— begin GIVEN DATA —
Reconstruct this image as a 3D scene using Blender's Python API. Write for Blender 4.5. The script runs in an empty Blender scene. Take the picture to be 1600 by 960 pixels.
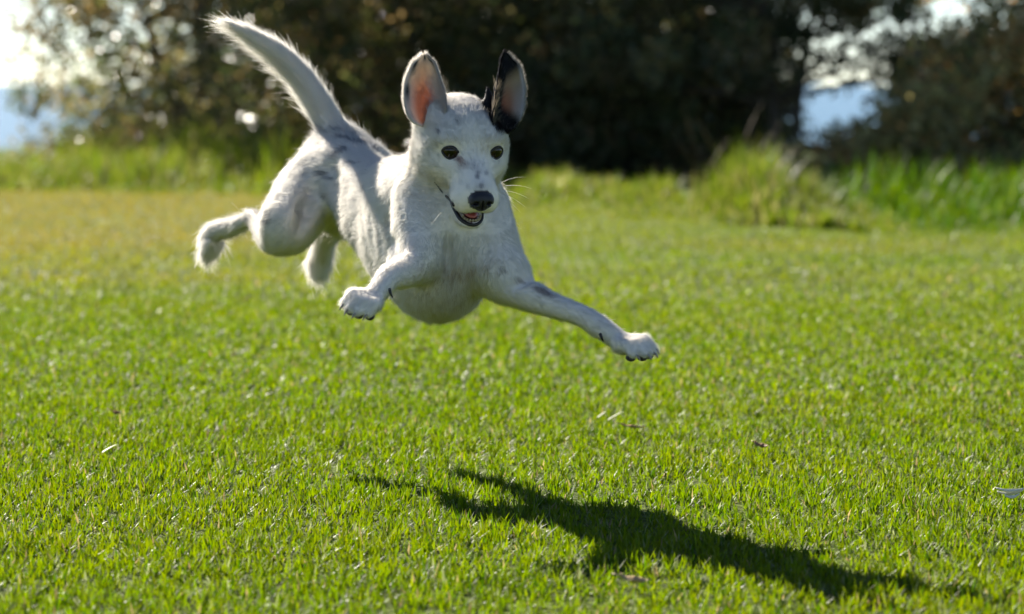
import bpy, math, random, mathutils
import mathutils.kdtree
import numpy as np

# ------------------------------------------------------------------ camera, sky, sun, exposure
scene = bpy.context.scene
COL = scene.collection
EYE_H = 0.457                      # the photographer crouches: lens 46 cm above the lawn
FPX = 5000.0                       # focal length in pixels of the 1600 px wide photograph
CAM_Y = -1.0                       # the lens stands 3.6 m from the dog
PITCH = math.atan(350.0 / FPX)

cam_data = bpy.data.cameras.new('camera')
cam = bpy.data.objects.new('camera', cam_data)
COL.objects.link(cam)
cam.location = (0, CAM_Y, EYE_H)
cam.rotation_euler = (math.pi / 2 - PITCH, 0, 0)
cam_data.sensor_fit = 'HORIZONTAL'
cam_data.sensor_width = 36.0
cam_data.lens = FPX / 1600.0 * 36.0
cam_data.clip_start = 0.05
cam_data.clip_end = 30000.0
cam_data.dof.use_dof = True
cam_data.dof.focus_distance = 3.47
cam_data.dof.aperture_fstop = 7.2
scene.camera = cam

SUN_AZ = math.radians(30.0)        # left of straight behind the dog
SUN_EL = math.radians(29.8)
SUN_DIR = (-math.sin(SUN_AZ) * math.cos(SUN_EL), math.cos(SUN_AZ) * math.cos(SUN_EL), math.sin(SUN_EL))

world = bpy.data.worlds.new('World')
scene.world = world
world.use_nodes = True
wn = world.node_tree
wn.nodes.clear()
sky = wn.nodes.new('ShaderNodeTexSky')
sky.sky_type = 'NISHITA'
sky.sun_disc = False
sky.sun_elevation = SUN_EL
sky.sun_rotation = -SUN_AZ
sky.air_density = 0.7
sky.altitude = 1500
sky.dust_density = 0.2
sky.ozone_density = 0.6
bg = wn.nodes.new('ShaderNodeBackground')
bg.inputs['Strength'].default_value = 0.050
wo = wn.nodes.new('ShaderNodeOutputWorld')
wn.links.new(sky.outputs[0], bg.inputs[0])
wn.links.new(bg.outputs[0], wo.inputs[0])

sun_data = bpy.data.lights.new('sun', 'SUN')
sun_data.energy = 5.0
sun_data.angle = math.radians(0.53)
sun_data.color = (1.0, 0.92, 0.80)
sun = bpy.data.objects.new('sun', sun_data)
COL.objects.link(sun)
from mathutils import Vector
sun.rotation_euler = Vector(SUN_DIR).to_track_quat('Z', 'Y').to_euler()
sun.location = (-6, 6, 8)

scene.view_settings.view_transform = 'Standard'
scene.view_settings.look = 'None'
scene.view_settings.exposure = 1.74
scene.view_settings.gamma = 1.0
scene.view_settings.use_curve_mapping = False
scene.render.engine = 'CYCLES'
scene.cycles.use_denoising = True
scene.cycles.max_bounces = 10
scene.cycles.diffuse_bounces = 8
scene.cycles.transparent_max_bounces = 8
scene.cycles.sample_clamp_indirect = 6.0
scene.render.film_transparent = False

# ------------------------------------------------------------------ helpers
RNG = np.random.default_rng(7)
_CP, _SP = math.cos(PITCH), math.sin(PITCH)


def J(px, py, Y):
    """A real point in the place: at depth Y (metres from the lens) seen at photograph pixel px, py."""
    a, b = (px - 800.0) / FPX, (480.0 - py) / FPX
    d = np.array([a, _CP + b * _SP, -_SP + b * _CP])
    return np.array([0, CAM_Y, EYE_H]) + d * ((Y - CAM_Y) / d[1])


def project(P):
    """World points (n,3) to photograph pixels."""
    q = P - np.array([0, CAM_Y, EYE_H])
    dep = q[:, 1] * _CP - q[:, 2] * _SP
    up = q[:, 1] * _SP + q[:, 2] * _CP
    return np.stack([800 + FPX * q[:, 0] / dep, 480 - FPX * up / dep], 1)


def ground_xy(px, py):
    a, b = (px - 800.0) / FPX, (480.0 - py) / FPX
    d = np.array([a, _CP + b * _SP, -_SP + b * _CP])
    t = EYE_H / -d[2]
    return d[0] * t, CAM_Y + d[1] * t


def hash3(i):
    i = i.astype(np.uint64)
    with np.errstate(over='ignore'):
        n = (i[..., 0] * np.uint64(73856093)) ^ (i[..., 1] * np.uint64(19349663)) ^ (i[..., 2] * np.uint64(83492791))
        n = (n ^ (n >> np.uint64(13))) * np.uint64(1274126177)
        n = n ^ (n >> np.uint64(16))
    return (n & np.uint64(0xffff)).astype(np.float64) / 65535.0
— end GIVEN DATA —
EXERCISE TASK
Repeat only the lines between the start of the data and the line with "SUN_DIR = (-math.sin(SUN_AZ)", including those two lines, and skip the pictures.

FINAL RESULT
Reconstruct this image as a 3D scene using Blender's Python API. Write for Blender 4.5. The script runs in an empty Blender scene. Take the picture to be 1600 by 960 pixels.
import bpy, math, random, mathutils
import mathutils.kdtree
import numpy as np

# ------------------------------------------------------------------ camera, sky, sun, exposure
scene = bpy.context.scene
COL = scene.collection
EYE_H = 0.457                      # the photographer crouches: lens 46 cm above the lawn
FPX = 5000.0                       # focal length in pixels of the 1600 px wide photograph
CAM_Y = -1.0                       # the lens stands 3.6 m from the dog
PITCH = math.atan(350.0 / FPX)

cam_data = bpy.data.cameras.new('camera')
cam = bpy.data.objects.new('camera', cam_data)
COL.objects.link(cam)
cam.location = (0, CAM_Y, EYE_H)
cam.rotation_euler = (math.pi / 2 - PITCH, 0, 0)
cam_data.sensor_fit = 'HORIZONTAL'
cam_data.sensor_width = 36.0
cam_data.lens = FPX / 1600.0 * 36.0
cam_data.clip_start = 0.05
cam_data.clip_end = 30000.0
cam_data.dof.use_dof = True
cam_data.dof.focus_distance = 3.47
cam_data.dof.aperture_fstop = 7.2
scene.camera = cam

SUN_AZ = math.radians(30.0)        # left of straight behind the dog
SUN_EL = math.radians(29.8)
SUN_DIR = (-math.sin(SUN_AZ) * math.cos(SUN_EL), math.cos(SUN_AZ) * math.cos(SUN_EL), math.sin(SUN_EL))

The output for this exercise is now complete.